Board member Bill Powell said, “I think it needs to be said that we are not backing off of our commitment to alternative education for secondary students. We’re just trying to figure out a way of providing alternative education … more effectively and more efficiently.”
The school board didn’t give much thought to the Administrative Council’s recommendation to cut funding to the program entirely, which would have saved the district about $266,000. Instead they pushed for the program to be kept alive at whatever level the $167,000 would allow, which is what the school would get in the current draft.
The public seemed to appreciate the board’s passion and the difficulty of the decisions the board has had to make over the last few months.
It appeared that none of the decisions came to the school board easily, and they tried to take some comfort in the fact that they are tough measures that are being taken, in one form or another, by most of the state’s 178 school districts.
Powell placed a lot of the blame for the district’s financial hardship on the state constitution and legislature, which have done more harm than good in recent years, he said.
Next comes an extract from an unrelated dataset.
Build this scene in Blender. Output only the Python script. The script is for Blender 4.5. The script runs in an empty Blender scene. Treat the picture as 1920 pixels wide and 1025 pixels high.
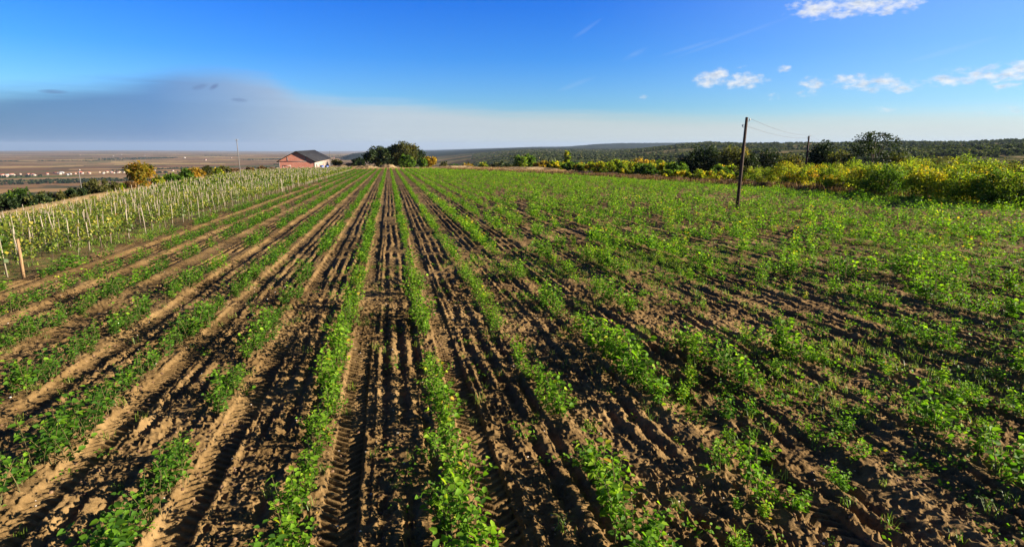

“We haven’t caused this financial mess the state has descended upon the 178 school districts across the state of Colorado,” he said. “We’re doing our best over a four-year period, and probably for two more years in front of us, to use the dollars wisely that we have available to us.”
At the same time, the district did get some news from the state that couldn’t be classified as being entirely bad—hearing that the area property valuation had dropped from around $700 million to closer to $500 million, making the schools eligible for state money to make up for the decline.
Most of the district’s funding comes from local property taxes and, without the state’s money, the dip could have a dramatic impact on the district. And this is the fourth year of major cuts from the state’s share of funding. In all, the district has lost more than $2 million in state funding from a budget of around $12 million.
The school board will meet again May 23 to discuss the recommendations from the ad hoc committee that was set up to find possible solutions to the funding shortfall at GVS. Those recommendations could make their way into the second, and possibly final, draft of the budget being reviewed by the board June 6.